A computational investigation of H2 adsorption and dissociation on Au nanoparticles supported on TiO2 surface

TL;DR

This study uses computational methods to explore how small gold nanoparticles supported on TiO2 surfaces facilitate hydrogen adsorption and dissociation, highlighting the importance of nanoparticle size, shape, and support interactions.

Contribution

It provides detailed insights into the size-dependent adsorption and dissociation mechanisms of H2 on supported gold nanoparticles, emphasizing the role of support and nanoparticle geometry.

Findings

H2 dissociation is promoted by the TiO2 support.

Active sites are located at corners and edges of gold nanoparticles.
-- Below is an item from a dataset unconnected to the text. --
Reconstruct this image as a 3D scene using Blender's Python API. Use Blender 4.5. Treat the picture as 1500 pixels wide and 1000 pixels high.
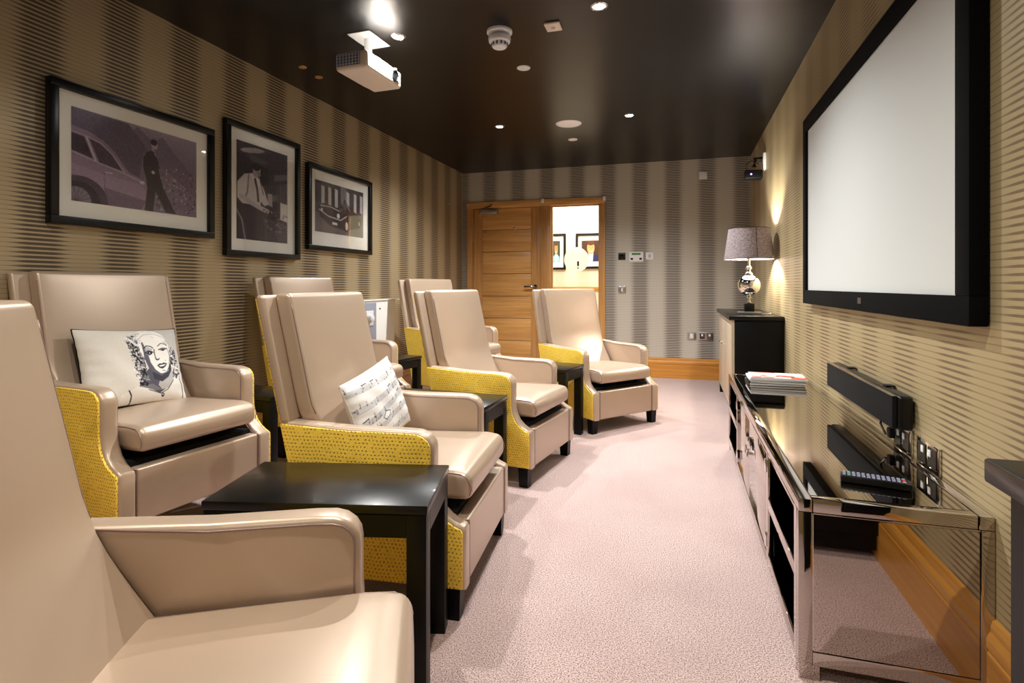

Catalytic activity correlates with the perimeter interface length.

Abstract

The specific role played by small gold nanoparticles supported on the rutile TiO2(110) surface in the processes of adsorption and dissociation of H2 is discussed. It is demonstrated that the molecular and dissociative adsorption of H2 on Au_n clusters containing n = 1, 2, 8 and 20 atoms depends on cluster size, geometry structure, cluster flexibility and the interaction with the support material. Rutile TiO2(110) support energetically promotes H2 dissociation on gold clusters. It is demonstrated that the active sites towards H2 dissociation are located at corners and edges on the surface of the gold nanoparticle in the vicinity of the support. The low coordinated oxygen atoms on the TiO2(110) surface play a crucial role for H2 dissociation. Therefore the catalytic activity of a gold nanoparticle supported on the rutile TiO2(110) surface is proportional to the length of the perimeter interface between the nanoparticle and the support.